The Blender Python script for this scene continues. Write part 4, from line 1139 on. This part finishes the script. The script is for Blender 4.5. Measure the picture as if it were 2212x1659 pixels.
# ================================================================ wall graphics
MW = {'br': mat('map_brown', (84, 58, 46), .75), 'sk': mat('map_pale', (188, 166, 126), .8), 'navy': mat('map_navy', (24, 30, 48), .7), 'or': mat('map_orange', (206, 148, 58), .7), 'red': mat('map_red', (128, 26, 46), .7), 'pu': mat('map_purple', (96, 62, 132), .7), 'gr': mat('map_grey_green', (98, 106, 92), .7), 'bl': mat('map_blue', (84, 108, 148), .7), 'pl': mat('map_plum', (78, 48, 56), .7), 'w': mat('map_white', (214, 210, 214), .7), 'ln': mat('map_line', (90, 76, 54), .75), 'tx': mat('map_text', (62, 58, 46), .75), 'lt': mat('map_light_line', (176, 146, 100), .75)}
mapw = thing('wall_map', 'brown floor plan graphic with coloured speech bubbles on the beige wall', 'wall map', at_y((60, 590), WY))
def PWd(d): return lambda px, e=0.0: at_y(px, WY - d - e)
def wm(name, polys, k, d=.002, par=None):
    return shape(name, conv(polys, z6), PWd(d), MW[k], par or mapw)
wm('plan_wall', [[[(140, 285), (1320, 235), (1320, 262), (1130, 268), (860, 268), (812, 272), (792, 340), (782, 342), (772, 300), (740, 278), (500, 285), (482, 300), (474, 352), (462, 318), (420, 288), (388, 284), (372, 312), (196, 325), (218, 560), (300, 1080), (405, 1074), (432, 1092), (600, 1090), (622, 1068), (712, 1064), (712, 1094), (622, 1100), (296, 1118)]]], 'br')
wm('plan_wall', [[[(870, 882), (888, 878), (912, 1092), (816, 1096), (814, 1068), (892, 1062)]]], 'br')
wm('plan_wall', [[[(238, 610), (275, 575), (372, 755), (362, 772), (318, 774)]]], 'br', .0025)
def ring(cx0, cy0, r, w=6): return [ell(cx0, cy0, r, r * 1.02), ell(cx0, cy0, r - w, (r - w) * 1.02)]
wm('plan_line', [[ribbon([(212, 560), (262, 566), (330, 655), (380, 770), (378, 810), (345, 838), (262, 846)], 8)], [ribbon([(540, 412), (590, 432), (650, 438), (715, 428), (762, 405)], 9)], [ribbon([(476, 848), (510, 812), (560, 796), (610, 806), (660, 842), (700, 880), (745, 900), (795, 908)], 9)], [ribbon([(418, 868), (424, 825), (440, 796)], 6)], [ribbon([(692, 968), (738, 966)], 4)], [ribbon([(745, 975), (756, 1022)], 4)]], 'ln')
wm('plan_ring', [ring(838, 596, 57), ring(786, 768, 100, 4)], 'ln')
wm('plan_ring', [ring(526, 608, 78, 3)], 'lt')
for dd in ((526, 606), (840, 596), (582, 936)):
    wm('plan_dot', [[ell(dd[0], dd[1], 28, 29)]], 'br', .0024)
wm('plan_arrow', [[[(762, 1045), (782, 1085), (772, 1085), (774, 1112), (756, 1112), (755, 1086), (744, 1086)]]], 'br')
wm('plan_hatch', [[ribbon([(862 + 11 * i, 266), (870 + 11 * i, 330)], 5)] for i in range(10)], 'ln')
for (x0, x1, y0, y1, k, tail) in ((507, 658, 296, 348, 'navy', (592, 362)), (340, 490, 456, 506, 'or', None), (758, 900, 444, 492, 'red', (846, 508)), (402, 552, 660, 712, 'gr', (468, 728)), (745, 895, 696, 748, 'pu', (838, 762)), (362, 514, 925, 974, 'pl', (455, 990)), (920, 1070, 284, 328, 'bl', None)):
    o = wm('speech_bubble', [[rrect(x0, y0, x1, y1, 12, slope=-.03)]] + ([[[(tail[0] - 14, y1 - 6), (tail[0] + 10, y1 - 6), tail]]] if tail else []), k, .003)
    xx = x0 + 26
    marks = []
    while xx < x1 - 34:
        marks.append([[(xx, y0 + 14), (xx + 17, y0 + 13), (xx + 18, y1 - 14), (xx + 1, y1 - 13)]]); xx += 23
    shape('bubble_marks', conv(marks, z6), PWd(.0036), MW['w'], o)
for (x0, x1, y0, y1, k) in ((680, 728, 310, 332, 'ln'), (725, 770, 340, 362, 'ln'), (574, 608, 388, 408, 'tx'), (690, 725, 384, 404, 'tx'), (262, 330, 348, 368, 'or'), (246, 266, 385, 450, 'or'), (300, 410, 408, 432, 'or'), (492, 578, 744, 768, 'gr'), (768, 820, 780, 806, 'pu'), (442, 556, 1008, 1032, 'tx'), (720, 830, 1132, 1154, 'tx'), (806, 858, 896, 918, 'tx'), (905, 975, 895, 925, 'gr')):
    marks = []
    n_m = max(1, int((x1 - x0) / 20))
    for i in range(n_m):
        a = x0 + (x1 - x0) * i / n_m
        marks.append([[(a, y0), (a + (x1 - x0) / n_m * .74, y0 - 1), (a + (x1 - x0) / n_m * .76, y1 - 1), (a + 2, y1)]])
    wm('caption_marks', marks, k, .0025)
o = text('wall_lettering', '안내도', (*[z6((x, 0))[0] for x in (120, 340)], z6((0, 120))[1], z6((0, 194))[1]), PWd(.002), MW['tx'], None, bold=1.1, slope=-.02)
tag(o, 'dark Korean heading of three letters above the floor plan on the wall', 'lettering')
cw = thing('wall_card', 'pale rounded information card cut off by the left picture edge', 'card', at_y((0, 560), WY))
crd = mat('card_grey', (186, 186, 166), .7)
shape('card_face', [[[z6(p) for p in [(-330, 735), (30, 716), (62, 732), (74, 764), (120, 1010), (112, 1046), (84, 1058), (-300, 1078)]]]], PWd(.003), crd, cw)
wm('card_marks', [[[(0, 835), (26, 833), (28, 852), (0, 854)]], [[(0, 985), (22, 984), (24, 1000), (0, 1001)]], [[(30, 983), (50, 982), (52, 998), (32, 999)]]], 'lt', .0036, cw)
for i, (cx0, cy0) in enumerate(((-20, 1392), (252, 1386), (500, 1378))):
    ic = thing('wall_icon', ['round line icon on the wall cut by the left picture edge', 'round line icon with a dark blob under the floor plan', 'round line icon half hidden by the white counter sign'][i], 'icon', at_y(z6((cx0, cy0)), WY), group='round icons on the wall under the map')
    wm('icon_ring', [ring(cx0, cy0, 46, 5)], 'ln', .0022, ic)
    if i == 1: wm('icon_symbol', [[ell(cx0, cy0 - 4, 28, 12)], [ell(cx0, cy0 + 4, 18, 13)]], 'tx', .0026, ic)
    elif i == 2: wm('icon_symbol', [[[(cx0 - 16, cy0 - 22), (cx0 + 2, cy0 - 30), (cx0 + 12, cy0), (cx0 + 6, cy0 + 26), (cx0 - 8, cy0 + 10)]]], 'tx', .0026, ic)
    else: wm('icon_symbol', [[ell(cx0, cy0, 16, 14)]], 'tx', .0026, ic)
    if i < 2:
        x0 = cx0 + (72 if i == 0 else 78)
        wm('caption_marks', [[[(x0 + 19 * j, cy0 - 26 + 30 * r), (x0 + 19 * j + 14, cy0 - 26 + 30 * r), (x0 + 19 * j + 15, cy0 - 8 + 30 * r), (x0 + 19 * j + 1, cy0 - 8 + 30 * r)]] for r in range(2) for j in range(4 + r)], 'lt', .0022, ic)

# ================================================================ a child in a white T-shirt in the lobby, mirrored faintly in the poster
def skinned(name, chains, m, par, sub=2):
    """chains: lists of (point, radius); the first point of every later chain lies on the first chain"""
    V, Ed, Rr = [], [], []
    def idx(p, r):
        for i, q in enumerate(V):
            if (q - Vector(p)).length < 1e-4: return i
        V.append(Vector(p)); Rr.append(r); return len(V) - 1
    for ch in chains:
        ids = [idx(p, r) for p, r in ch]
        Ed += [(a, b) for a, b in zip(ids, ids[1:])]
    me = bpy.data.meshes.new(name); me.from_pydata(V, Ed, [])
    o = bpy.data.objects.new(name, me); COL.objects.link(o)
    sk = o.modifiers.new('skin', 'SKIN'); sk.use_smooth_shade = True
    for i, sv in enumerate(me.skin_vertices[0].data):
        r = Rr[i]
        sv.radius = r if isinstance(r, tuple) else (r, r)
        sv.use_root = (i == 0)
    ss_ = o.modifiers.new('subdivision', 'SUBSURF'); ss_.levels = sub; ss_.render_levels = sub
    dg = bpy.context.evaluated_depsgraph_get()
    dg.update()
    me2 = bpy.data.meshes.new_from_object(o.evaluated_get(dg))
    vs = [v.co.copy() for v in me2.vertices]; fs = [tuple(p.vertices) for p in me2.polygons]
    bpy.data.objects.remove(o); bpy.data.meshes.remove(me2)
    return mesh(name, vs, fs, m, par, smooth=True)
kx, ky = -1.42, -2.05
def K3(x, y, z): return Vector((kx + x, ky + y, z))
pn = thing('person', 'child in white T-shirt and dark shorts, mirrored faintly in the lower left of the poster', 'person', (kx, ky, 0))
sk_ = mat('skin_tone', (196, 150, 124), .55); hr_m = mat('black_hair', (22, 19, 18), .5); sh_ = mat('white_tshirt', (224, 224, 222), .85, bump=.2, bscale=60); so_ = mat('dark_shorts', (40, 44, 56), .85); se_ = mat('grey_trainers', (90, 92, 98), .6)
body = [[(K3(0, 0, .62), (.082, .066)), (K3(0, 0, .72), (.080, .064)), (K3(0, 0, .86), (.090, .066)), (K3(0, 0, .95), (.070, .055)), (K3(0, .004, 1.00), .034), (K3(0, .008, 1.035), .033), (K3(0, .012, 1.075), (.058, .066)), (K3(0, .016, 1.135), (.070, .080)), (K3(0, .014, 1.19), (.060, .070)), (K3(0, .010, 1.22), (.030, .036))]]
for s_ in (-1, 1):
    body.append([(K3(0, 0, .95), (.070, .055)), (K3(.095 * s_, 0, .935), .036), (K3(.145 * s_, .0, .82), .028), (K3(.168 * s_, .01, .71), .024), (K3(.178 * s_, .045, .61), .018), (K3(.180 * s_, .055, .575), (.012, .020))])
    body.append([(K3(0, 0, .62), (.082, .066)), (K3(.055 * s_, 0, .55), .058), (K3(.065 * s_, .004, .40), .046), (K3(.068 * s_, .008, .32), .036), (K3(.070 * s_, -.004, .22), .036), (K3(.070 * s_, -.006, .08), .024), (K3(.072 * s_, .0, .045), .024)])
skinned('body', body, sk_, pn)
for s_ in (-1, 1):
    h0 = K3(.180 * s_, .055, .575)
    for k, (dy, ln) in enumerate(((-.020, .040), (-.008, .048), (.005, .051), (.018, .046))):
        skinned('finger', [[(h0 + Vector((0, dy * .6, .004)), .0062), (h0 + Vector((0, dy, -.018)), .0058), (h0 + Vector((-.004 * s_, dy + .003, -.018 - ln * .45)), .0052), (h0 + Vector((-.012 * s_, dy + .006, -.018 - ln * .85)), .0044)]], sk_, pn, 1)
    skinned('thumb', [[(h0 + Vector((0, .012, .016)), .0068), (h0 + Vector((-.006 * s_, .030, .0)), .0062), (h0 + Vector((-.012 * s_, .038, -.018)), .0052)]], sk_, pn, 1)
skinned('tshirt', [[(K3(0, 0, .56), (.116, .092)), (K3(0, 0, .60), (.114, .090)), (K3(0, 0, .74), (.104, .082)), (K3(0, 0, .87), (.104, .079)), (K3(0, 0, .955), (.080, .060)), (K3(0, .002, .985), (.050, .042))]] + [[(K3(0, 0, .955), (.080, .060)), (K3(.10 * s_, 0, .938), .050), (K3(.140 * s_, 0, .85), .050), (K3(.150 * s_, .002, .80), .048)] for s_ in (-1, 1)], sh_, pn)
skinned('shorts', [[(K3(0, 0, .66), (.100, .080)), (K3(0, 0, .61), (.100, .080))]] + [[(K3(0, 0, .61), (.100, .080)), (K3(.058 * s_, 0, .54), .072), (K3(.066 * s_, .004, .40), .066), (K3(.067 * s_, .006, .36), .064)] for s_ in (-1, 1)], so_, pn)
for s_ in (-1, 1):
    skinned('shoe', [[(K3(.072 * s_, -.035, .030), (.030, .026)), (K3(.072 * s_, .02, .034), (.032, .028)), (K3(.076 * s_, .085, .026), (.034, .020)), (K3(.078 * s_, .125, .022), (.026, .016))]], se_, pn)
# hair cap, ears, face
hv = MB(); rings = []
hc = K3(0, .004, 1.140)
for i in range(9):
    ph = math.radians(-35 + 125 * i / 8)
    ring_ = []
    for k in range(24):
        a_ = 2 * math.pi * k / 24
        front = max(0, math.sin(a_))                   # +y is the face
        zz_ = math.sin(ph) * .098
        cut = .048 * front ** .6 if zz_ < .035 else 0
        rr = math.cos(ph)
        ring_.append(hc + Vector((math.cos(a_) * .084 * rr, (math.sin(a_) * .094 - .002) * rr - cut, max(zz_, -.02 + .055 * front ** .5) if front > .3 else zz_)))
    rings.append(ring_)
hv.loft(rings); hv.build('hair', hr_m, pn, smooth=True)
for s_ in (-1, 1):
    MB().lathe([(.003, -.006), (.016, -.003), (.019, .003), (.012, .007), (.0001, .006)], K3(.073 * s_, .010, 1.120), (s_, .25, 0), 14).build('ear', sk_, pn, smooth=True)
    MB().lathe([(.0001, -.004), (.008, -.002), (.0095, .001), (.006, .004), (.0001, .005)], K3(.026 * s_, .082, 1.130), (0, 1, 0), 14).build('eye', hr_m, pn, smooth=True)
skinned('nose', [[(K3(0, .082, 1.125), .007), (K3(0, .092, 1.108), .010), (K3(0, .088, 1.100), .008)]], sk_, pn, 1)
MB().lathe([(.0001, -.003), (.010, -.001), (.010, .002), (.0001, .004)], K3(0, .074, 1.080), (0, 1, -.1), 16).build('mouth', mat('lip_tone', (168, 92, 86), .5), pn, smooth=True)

§ §

→ **TO DO**
Look for the word "picture" and return every line where it occurs.

→ **WRITTEN SOLUTION**
The Blender Python script for this scene continues. Write part 4, from line 1139 on. This part finishes the script. The script is for Blender 4.5. Measure the picture as if it were 2212x1659 pixels.
cw = thing('wall_card', 'pale rounded information card cut off by the left picture edge', 'card', at_y((0, 560), WY))
    ic = thing('wall_icon', ['round line icon on the wall cut by the left picture edge', 'round line icon with a dark blob under the floor plan', 'round line icon half hidden by the white counter sign'][i], 'icon', at_y(z6((cx0, cy0)), WY), group='round icons on the wall under the map')